Welche Kommentare sind besonders bei dir hängengeblieben?
Amerikaner achten häufig auf dieselben Dinge. Sie sagen immer, dass wir nicht genug alte Autos haben, nicht genug Müll, dass die BBQs zu klein sind und die Leute zu sauber, zu dünn und zu hübsch – ihre Worte, nicht meine. Sie sprechen auch die fehlende ethnische Diversität an. Ein paar Leute wollten uns sogar Pakete aus den USA schicken, zum Beispiel die berühmten roten Becher, damit es noch originalgetreuer ist.
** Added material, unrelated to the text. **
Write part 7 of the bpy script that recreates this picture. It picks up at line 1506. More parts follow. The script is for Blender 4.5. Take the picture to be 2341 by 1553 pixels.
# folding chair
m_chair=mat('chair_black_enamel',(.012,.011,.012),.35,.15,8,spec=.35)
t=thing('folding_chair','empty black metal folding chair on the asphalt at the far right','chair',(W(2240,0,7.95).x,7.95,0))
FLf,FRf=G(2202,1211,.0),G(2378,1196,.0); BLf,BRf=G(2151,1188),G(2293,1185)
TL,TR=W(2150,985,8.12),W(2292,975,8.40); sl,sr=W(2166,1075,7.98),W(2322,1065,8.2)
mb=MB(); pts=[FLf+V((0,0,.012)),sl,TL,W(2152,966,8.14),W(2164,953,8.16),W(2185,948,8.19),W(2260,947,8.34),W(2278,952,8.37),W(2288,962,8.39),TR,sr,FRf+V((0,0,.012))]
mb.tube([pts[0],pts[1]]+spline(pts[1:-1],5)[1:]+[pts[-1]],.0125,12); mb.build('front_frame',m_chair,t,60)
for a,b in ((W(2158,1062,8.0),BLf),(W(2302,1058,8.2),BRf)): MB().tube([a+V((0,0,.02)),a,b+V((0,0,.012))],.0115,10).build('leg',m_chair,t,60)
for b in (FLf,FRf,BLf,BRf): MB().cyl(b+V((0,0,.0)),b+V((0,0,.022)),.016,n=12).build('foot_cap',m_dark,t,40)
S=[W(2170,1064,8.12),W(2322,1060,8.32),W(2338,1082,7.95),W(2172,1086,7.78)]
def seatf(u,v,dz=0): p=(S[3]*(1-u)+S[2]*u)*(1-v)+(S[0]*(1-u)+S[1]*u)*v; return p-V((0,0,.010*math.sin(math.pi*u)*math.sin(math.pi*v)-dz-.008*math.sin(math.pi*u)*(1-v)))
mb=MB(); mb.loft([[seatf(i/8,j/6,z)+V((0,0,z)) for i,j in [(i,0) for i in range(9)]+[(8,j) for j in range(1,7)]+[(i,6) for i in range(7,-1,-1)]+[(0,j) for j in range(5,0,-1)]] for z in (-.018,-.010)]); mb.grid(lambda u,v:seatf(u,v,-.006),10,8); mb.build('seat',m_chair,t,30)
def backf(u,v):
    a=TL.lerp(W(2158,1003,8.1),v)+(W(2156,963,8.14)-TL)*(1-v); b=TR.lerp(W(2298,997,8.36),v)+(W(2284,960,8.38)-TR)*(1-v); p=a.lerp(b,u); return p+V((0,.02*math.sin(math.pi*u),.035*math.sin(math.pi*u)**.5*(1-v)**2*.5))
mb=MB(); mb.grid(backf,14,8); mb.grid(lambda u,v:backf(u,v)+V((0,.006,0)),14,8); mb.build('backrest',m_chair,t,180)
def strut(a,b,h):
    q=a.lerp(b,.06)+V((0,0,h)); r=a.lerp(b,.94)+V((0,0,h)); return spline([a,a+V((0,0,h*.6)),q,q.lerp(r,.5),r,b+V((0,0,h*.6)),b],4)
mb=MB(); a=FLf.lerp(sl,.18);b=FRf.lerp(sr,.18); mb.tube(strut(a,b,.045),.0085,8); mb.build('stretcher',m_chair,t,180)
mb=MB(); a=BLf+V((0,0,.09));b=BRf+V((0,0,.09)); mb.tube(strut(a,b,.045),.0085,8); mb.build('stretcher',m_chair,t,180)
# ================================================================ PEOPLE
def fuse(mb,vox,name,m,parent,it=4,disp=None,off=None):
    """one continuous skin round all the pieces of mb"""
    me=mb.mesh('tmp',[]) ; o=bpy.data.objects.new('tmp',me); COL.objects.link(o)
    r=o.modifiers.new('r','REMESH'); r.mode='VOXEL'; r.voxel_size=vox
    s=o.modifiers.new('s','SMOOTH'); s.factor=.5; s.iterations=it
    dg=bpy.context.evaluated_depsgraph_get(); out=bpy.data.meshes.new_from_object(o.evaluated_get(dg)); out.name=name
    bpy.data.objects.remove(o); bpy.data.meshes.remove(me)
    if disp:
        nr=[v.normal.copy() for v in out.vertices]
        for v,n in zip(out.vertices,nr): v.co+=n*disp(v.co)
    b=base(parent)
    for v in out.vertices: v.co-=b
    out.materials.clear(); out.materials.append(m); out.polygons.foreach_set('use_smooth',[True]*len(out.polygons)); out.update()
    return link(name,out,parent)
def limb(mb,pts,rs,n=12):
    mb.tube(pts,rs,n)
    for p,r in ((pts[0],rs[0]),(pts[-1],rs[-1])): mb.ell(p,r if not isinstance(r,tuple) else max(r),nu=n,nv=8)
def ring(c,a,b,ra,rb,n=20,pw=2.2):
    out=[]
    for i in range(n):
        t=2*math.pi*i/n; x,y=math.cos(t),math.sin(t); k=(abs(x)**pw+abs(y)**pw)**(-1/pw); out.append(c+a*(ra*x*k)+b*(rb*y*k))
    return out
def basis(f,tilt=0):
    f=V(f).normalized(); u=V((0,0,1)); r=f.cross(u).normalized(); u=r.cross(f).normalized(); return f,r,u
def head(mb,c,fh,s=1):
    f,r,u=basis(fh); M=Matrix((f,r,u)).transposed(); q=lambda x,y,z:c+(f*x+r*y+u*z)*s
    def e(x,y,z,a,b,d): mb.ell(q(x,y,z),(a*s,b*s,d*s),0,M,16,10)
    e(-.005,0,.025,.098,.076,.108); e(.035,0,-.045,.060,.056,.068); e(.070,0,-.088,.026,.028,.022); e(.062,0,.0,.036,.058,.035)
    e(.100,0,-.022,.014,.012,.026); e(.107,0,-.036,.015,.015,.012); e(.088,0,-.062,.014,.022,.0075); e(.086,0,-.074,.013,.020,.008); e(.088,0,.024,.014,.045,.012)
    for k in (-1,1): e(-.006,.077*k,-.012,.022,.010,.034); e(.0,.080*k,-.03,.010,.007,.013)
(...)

Zwei Männer im Dunkeln in einer Wohnwagenküche mit verschiedenen Messbechern und einem Topf, LARPing-Szene

Foto: Piotr Muller

Ihr behandelt auch andere problematische Aspekte der USA wie die Meth-Herstellung.
Ja, wir haben die beiden universellen Themen Armut und Arbeitslosigkeit und sehr US-spezifische Themen wie die absurden Kosten für Krankenversicherungen oder die Probleme, die durch den leichten Zugang zu Waffen entstehen. Unser Spiel beschäftigt sich auch mit Verbrechen und wir haben ein Drogen-Leitmotiv wie in Breaking Bad.

Wie reagieren die Menschen in Polen auf LARPing?
Sie verbinden das häufig mit Fantasywelten, mit Menschen, die sich wie Fantasyfiguren verkleiden und irgendwo auf einem Feld miteinander spielen. Das ist ein Zweig unseres Hobbys, der sich leicht ins Lächerliche ziehen lässt. So nach dem Motto: Das sind ein paar verkleidete Spinner, die durch den Wald rennen.

Ich würde LARPing mit dem Kino vergleichen. Es ist ein sehr universelles Medium. Es gibt vielleicht nicht den einen Film für alle, aber es gibt für jeden einen Film. Das lässt sich meiner Meinung nach auch über LARPs sagen: Es gibt nicht das eine für alle, aber für jeden ein LARP – egal, aus welcher Szene wir kommen, welches Alter wir haben oder was auch immer. Als Kinder LARPen wir alle. Wir spielen Räuber und Gendarm. Mit dem Älterwerden bedienen wir dieses Bedürfnis nach Rollenspielen nur weniger.